Count every line that has the word "starts". Give the number, without anything more.

- RECORDS SHOWN:
☆ ☆ ☆ ☆

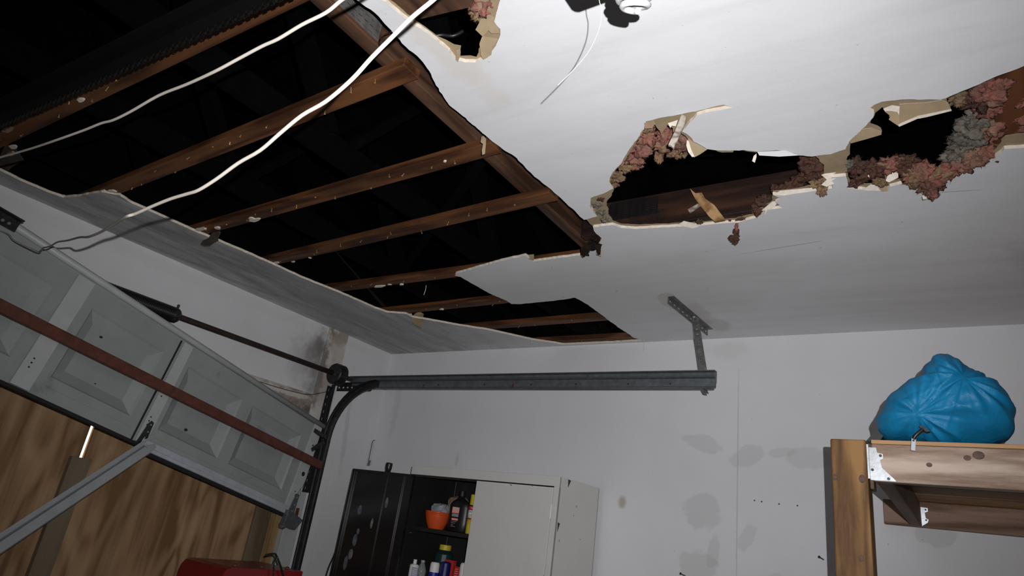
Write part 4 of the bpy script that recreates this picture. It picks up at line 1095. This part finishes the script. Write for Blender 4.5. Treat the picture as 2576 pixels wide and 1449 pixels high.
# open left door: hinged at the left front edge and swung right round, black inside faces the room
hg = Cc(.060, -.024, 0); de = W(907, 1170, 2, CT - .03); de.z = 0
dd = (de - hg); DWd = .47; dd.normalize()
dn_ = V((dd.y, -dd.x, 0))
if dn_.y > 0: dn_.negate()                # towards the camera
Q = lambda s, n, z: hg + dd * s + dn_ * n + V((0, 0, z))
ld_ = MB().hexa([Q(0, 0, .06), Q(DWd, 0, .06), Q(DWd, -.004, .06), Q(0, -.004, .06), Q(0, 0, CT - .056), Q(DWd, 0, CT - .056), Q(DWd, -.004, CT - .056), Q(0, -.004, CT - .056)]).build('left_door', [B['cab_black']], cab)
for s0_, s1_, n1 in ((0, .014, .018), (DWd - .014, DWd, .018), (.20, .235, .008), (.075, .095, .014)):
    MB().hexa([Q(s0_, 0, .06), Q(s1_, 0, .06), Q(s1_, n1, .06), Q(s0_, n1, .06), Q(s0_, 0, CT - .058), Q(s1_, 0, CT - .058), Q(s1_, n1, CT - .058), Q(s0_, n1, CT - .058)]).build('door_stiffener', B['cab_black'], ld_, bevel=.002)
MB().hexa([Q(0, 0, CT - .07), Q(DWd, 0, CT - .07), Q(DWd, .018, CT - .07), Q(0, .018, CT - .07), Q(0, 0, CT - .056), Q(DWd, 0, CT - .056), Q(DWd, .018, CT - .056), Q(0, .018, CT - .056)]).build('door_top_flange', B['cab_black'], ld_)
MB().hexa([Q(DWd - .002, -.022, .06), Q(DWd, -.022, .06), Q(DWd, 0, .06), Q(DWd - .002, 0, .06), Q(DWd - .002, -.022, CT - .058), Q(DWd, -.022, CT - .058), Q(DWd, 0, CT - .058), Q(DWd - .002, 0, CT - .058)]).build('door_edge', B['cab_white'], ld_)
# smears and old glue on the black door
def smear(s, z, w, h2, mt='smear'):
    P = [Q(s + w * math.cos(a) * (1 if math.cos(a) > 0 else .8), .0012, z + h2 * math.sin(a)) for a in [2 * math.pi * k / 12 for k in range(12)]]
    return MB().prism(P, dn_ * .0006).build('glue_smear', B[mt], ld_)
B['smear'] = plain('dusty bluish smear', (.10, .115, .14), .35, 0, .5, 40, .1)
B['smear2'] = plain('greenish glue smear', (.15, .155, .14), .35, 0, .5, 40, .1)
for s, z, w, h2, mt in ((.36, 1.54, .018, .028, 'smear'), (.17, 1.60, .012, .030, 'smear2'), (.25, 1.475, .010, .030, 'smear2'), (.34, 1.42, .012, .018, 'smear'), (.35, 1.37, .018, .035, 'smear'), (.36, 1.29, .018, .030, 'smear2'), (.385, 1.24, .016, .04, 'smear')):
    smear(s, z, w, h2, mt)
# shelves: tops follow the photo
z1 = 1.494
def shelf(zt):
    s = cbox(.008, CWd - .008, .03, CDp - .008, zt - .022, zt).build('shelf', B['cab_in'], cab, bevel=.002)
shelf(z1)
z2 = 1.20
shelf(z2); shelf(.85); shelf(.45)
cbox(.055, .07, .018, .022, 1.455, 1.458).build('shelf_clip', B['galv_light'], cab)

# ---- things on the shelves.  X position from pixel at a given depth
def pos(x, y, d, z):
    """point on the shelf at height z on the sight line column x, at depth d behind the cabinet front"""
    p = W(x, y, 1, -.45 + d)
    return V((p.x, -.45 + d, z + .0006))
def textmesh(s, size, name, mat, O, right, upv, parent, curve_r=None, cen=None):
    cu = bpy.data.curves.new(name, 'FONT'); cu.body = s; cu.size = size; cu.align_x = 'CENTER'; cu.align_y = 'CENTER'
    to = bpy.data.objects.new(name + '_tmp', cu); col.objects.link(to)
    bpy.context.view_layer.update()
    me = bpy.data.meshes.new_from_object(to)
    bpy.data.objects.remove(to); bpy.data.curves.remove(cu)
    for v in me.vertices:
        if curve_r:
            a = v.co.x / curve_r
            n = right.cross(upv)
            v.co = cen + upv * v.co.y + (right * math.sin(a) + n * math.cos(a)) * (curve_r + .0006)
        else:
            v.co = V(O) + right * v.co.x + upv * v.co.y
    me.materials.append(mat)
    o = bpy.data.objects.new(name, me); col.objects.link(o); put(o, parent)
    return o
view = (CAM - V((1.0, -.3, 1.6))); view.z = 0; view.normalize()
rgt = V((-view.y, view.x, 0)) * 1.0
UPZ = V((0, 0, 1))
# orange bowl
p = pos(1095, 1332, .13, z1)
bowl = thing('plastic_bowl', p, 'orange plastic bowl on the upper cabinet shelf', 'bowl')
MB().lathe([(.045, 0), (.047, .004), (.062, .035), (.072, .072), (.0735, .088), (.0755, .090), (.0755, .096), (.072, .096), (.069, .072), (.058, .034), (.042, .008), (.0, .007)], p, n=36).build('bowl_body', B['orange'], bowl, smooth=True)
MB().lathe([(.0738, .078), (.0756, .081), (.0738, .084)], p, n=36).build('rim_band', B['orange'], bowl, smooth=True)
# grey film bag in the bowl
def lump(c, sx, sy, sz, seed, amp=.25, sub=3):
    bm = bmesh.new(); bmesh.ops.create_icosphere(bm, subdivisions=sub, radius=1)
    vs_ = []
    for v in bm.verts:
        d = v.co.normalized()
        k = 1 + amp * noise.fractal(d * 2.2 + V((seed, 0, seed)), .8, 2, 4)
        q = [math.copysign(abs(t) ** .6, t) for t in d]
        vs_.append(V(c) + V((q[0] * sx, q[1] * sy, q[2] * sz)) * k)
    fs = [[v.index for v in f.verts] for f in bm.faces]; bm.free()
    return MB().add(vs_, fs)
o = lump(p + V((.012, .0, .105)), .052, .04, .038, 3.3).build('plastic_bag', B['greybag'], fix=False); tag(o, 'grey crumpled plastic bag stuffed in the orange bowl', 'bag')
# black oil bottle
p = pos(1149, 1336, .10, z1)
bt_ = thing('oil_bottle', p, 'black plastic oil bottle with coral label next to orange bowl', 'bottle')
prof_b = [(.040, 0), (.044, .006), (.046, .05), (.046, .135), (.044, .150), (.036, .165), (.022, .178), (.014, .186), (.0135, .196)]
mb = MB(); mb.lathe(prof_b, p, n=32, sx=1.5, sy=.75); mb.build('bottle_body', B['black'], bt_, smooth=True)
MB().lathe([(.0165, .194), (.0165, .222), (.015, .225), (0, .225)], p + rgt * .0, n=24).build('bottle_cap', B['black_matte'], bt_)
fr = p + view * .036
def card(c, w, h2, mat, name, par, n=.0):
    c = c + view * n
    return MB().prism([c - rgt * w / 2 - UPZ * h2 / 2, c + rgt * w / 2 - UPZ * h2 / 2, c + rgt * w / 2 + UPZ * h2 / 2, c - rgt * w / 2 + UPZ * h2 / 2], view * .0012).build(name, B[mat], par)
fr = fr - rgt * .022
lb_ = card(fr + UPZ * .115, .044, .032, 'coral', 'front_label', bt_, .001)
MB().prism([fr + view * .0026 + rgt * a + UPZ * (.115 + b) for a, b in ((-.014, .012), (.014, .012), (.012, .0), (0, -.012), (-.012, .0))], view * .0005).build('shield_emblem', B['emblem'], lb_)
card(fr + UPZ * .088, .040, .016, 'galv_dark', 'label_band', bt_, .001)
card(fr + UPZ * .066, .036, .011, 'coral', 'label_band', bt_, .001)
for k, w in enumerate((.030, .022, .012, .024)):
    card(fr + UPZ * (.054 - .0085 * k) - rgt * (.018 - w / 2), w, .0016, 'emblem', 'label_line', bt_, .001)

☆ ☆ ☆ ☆

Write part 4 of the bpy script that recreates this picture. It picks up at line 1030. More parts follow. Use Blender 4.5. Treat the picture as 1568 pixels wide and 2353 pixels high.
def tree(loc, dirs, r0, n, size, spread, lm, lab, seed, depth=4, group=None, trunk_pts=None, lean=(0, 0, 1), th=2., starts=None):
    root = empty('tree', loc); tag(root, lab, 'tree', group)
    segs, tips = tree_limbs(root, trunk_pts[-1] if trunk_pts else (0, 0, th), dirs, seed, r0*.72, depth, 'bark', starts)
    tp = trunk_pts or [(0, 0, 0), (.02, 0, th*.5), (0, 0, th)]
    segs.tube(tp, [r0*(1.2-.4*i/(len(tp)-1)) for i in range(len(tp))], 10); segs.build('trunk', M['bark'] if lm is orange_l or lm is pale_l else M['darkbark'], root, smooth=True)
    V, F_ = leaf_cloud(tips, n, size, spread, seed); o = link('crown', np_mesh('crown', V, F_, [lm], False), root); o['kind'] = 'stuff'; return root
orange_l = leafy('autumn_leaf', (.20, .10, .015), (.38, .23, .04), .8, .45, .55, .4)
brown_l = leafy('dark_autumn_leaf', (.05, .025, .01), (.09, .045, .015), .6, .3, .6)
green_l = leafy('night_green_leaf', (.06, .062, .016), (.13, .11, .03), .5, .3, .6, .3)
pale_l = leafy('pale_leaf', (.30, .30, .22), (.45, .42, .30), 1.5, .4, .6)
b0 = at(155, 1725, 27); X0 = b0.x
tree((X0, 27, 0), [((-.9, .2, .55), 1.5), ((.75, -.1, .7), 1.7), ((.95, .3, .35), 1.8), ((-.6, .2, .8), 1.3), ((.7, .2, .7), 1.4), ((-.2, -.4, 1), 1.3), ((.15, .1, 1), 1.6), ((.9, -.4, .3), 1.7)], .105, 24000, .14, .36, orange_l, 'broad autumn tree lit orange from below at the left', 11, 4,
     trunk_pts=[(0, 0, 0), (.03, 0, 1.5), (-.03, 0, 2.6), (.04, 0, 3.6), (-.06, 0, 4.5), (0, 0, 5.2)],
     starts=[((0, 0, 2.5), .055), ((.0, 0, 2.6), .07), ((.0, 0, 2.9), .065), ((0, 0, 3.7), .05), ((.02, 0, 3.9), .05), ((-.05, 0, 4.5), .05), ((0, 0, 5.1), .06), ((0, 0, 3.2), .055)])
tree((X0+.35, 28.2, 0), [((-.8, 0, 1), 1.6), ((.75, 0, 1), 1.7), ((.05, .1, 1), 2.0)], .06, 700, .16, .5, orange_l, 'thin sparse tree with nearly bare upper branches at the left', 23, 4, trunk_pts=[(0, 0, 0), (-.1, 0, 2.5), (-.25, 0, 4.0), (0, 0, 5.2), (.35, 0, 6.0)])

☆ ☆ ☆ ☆

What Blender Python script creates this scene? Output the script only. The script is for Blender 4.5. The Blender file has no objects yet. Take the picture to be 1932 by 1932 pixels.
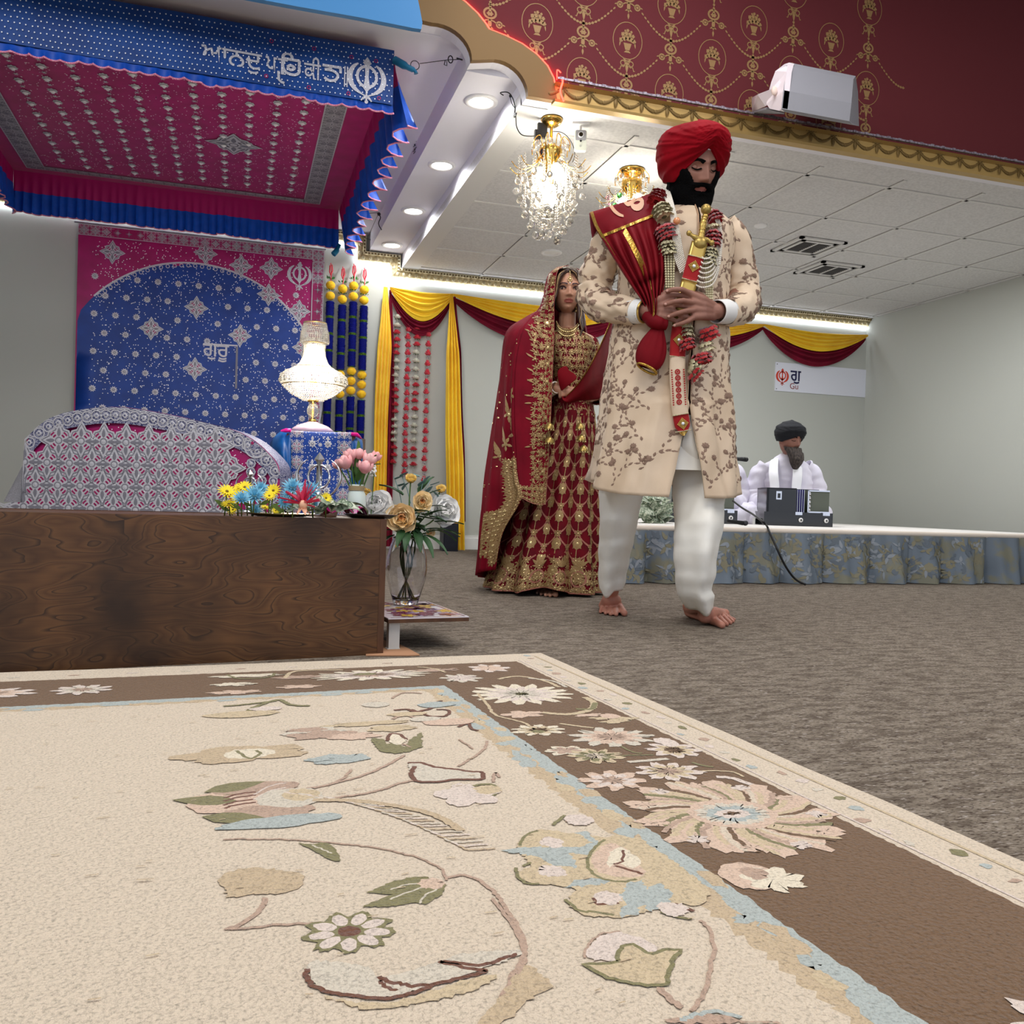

☆ ☆ ☆ ☆

- SOLUTION: 3